From Shipbuilding Steel Plates - Ansol Steel

Modern steel plates have much higher tensile strengths than their predecessors, making them much better suited to the efficient construction of large container ships. ... High corrosion resistant steel plate is perfect steel type for oil tanks, and when used in shipbuilding, ship weight is less for the same capacity ships, fuel cost and CO2 emission can be reduced.

From Steels for Shipbuilding

In shipbuilding, there is usually a trade off in the use of material and complex structures. Typically, a complex structure requires more labour and fabrication than a simpler structure, which uses more material. There is also a tradeoff between using more complex structure and the lighter weight of the vessel, as a lighter ship can carry more cargo for a given volume, requires less power and therefore fuel to operate. A lighter ship thus provides more revenue for lower operating costs. The simple structure and heavier ship, offsets these benefits by the lower construction man hours and thus labour cost.

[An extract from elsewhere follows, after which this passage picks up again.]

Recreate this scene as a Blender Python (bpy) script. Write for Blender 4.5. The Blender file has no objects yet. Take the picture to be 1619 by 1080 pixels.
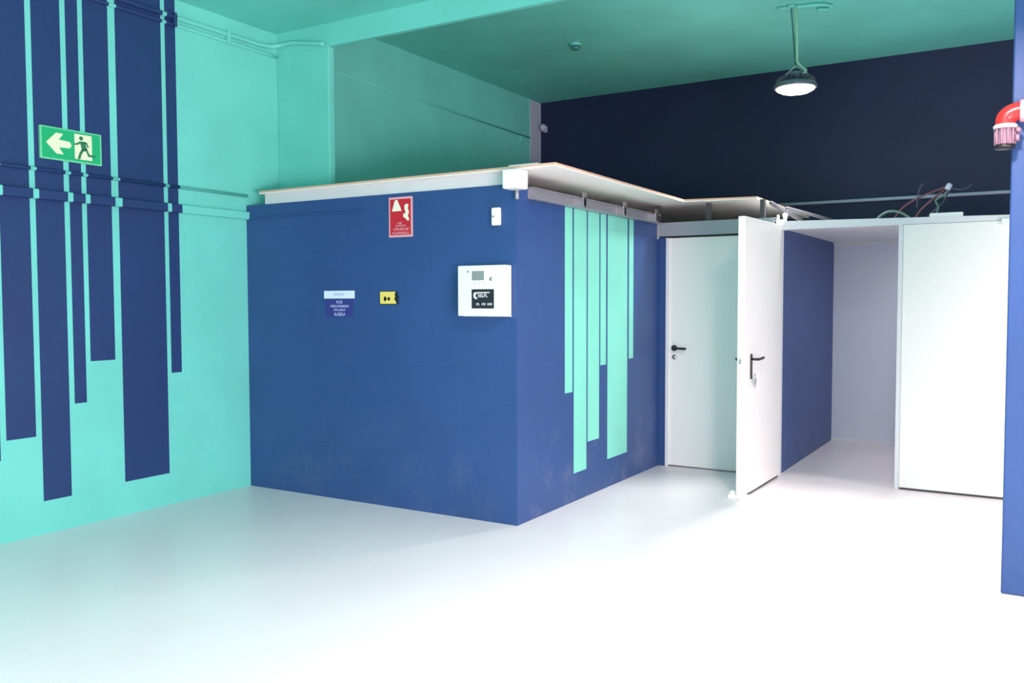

The dimensions of the Ever Given:

  • Displacement 265,876 t
  • Length 399.94 m
  • Beam 58.8 m
  • Draught 16.0 m (maximum)
  • Depth 32.9 m

The displacement is the amount of water that is displaced by ship. Exceed that and ship cannot float.

Rough area of hull is 2 * 400m * 33m + 59m * 33m = 50,000 m^2

Additional mass = 50,000 m^2 * (251.2 - 235.5)kg/m^2 = 785,000 kg (roughly)

Numbers are from Shipbuilding Steel Plates - Ansol Steel

If we go from 30mm (235.50 kg/m^2) to 32mm (251.20 kg/m^2), the additional steel would decrease cargo capacity by 785 t. At 24t/TEU (fully loaded), this would be 32 less containers.

The displacement is fixed by the dimensions of the ship. Designers must balance everything which goes into the ship with water displacement. The hull: keeps the water out; resists wind and wave action (hurricane force); resist corrosion (with alloys, painting and cathodic protection). No matter how strong the hull is made, it will still be peeled away if made contact with rocks: Exxon Valdez and Costa Concordia or ice: Titanic. These accidents are not common.

Thinner plates makes shaping, cutting and welding easier but it means the ship is more flexible.